Questione di pancia
sul pasto dei figli

Delicatissima la questione dei menù che a scuola rifilano ai nostri figli. D’altra parte, molto spesso, quel che c’è nel piatto dice molto di noi. Dice chi siamo, dice come stiamo, dice da dove veniamo, dice di che risorse disponiamo. E inevitabilmente dice molto della educazione che riceviamo. Cioè: la minestra o la finestra.

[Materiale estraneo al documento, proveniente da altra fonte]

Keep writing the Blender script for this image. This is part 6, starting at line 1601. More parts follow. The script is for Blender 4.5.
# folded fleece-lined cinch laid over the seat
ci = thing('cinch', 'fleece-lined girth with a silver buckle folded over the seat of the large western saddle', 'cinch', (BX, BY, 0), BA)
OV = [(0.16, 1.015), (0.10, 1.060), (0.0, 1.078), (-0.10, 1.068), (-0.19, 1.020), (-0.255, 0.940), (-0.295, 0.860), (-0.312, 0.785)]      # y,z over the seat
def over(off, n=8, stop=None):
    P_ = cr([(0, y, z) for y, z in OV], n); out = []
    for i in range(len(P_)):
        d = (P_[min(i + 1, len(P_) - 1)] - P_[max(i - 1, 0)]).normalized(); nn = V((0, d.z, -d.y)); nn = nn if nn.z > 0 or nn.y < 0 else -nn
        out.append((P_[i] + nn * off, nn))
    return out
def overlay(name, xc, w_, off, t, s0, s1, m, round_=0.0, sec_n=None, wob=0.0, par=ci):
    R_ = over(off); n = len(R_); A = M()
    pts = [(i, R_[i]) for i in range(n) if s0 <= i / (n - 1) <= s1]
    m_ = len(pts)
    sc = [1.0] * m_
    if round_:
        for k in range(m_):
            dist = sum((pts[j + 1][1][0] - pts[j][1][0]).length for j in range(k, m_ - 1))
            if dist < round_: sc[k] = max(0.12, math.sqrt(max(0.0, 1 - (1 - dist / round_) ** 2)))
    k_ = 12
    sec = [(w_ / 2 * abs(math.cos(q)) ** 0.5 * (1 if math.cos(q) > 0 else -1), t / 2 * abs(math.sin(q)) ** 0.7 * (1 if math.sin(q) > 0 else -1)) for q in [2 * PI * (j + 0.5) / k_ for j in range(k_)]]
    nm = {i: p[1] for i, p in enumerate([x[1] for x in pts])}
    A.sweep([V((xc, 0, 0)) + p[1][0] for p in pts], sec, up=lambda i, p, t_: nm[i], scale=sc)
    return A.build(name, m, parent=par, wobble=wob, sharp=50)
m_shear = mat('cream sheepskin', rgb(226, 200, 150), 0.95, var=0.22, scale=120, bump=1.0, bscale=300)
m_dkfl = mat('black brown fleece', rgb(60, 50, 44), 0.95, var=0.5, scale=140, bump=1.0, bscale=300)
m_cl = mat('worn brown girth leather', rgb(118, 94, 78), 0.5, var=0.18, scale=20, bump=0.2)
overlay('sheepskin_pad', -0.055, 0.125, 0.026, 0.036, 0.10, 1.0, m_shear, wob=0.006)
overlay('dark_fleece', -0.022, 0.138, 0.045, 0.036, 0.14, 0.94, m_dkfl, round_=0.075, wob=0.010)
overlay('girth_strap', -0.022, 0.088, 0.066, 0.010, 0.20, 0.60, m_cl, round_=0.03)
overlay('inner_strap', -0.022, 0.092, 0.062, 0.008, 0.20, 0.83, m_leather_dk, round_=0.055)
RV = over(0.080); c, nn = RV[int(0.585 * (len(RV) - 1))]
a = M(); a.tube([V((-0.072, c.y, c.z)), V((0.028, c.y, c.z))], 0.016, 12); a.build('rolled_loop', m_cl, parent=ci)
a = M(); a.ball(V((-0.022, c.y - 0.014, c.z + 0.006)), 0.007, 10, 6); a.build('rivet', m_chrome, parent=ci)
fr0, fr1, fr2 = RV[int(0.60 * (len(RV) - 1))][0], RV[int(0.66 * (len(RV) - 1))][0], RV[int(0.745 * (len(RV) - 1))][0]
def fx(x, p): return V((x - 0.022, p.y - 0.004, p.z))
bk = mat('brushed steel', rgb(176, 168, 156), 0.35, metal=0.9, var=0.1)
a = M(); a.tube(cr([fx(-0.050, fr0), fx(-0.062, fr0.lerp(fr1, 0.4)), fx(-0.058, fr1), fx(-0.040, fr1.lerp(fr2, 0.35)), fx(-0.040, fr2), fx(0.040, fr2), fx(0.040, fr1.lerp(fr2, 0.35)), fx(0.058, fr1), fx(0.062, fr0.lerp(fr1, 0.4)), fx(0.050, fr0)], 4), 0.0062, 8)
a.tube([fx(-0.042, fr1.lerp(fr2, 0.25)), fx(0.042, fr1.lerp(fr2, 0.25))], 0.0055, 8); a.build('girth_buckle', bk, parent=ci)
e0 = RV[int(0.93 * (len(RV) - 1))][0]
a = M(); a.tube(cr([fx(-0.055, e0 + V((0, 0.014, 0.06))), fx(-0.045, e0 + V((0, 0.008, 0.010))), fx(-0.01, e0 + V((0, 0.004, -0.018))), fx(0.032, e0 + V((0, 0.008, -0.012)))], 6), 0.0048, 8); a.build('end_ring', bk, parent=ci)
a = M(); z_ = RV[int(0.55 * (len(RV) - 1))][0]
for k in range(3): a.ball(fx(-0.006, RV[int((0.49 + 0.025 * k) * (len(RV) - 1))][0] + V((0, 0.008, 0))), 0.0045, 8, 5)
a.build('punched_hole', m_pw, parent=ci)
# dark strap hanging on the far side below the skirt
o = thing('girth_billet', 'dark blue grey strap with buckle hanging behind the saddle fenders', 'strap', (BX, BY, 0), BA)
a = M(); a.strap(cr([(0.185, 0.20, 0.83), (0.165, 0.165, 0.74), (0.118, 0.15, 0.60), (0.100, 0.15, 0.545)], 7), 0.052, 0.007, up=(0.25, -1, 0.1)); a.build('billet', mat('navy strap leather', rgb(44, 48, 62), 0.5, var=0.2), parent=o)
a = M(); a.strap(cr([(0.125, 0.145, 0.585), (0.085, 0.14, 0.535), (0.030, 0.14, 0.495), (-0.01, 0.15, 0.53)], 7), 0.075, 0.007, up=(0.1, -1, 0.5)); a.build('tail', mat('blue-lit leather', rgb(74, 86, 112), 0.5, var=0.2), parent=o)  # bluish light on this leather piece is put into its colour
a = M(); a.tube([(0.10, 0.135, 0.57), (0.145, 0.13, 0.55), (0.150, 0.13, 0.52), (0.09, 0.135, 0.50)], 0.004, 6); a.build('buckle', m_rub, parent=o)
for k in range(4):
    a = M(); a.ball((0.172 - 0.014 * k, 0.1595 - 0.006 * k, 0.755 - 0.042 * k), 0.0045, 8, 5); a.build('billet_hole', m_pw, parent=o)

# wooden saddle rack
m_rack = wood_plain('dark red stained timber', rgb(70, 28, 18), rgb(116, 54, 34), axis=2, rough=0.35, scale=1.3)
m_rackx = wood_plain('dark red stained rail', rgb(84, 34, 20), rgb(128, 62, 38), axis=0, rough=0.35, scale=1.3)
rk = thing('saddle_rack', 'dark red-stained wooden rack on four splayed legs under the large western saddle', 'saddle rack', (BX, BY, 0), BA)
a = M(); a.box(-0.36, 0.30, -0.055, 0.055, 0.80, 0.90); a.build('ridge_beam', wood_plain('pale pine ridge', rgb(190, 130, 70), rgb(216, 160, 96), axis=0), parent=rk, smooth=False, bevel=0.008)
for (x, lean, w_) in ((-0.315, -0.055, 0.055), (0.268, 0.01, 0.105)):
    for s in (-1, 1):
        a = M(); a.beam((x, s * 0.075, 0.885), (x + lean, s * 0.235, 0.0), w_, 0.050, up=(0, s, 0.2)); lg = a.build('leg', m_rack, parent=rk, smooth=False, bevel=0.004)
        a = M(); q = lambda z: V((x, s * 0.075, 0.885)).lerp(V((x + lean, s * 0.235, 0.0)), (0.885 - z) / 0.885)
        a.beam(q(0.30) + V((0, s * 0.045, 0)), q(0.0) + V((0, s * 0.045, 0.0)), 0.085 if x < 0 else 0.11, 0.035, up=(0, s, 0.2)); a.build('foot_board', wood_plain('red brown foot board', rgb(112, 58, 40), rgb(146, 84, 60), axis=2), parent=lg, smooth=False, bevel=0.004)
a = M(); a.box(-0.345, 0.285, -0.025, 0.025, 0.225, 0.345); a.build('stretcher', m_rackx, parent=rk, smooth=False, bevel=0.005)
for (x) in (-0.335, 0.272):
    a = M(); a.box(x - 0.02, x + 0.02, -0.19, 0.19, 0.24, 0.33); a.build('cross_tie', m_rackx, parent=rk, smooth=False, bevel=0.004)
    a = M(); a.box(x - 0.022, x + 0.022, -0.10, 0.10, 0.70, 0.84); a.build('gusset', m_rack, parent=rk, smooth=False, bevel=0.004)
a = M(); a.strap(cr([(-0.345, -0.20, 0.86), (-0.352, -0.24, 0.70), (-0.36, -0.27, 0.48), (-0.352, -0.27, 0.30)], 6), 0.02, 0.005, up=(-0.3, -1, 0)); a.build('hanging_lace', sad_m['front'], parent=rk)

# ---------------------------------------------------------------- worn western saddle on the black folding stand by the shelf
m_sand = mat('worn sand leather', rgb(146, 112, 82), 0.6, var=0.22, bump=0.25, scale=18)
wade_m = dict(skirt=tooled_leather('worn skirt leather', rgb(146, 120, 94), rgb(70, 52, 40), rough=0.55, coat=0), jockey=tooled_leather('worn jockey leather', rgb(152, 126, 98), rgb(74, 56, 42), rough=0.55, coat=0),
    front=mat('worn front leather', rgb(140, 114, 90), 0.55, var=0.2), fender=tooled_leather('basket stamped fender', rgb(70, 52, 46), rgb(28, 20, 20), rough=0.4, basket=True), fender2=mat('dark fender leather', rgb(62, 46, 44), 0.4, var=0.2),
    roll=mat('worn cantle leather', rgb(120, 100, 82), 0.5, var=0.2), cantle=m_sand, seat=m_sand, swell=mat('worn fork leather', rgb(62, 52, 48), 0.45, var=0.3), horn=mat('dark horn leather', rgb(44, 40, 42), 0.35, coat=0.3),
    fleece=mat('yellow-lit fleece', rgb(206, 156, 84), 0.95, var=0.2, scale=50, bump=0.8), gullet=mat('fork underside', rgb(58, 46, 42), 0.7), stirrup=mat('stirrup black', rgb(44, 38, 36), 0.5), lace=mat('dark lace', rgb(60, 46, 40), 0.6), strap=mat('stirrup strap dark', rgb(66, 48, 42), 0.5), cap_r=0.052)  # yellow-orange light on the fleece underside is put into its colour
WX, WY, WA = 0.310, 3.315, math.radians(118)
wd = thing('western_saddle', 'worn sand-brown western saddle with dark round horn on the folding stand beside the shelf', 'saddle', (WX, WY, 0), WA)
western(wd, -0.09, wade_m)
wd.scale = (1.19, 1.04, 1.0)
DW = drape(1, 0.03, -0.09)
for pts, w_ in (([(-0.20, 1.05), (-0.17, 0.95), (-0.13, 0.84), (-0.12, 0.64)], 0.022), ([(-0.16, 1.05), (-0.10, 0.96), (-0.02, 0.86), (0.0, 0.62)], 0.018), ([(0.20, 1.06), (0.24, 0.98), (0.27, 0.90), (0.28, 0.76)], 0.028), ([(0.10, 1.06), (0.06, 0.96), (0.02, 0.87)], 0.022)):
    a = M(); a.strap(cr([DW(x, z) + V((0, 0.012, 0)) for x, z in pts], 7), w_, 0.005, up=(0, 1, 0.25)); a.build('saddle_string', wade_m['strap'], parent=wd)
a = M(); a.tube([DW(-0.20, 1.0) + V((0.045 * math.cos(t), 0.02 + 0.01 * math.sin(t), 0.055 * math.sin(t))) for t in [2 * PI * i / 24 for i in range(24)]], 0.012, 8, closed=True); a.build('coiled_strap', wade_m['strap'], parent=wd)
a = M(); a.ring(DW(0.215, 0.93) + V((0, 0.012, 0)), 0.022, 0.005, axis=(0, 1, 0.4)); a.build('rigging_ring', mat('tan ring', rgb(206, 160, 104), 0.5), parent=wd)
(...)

L’argomento parla alla “pancia”, soprattutto a quella delle mamme, categoria pericolosissima. Scriverne, e soprattutto prendere posizione (è la pappa dell’Asl che fa schifo o sono i nostri figli viziati?) è come discettare di unioni di fatto o calci di rigore rubati. Alla larga. Il piano B del pavido, allora, è questo. Parliamo di soldi, tema decisamente più abbordabile. Quelli che non ci sono e che, se i sospetti sono fondati, rischiano di incidere sulla qualità del cibo che ogni giorno il Comune rifila ai nostri bambini.

Dicono quelli delle cooperative addette alle mense, che il budget a disposizione per ogni singolo pasto ammonta a 3,50 euro. Provateci voi a cucinare un pasto completo (e gradito) con 3,50 euro, in una città in cui (sperimentato giusto ieri), un succo all’albicocca al banco di un bar può costare fino a tre euro.

È sparito il parmigiano, e se chiederete lumi vi risponderanno che visti i prezzi stracciati con cui assegnano gli appalti, dovrete ringraziare il cielo che in tavola ci sia ancora un po’ di formaggio: «La qualità del cibo scade», dicono i cuochi, e non è un bel sentire.

Di amministrazioni con le tasche vuote sentiamo parlare da anni. Di “servizi alla persona” anche. Prima che per garantirli i Comuni venissero a bussare alle nostre porte, molti di noi neppure sapevano di cosa si trattasse. Era il welfare scontato dell’Italia che funzionava, quello in cui i nidi costavano la metà di oggi, quello in cui a stento ci si accorgeva del bollettino postale per il pagamento dei pasti, quello in cui tutto facevano i Comuni.

Oggi, ed è inevitabile che alla fine il dazio lo paghino anche i bambini per quanti sforzi metta in campo l’amministrazione, oggi il Comune incassa uno - cioè quello che gli diamo noi - e spende dieci, peraltro ritrovandosi a gestire un sistema rappezzato, disomogeneo, pasticciato. Per restare alle mense, e senza uscire troppo dal tema, ci sono scuole (via Sinigaglia, per esempio) in cui funziona ancora una cucina, in cui ci sono ancora cuoche che lavorano per il Comune, e ci sono istituti in cui invece i fornelli sono un ricordo lontano, sempre che si siano mai visti: il cibo arriva con il furgone tenuto al caldo di robusti contenitori ben sigillati e le mamme brontolano.

Il tema è: ha senso continuare così? O avrebbe più senso dare il là a un bel ctrl-alt-canc, a un reset totale del sistema, che consenta di affidare all’esterno tutti i servizi alla persona, a partire dagli asili nido, autentica voragine, nonostante le rette, nei bilanci del Comune? Forse è un altro tema pericoloso, che però andrebbe posto, anche se mette tristezza. Una volta i servizi funzionavano. Lo Stato faceva “il suo”, soprattutto in materia di welfare. Nessuno, nei suoi sogni peggiori, avrebbe mai immaginato che il nostro sistema quasi perfetto potesse prima o poi cedere. Sta succedendo. È successo.

Lo Stato mamma non esiste più, la pappa torna a essere un dovere delle mamme, ed è inutile attaccarsi a un modello di gestione dei servizi che la storia sta divorando. Proviamoci. E chissà che il menù non migliori. A sentire i detrattori del passato di verdura, peggio di così non potrà andare.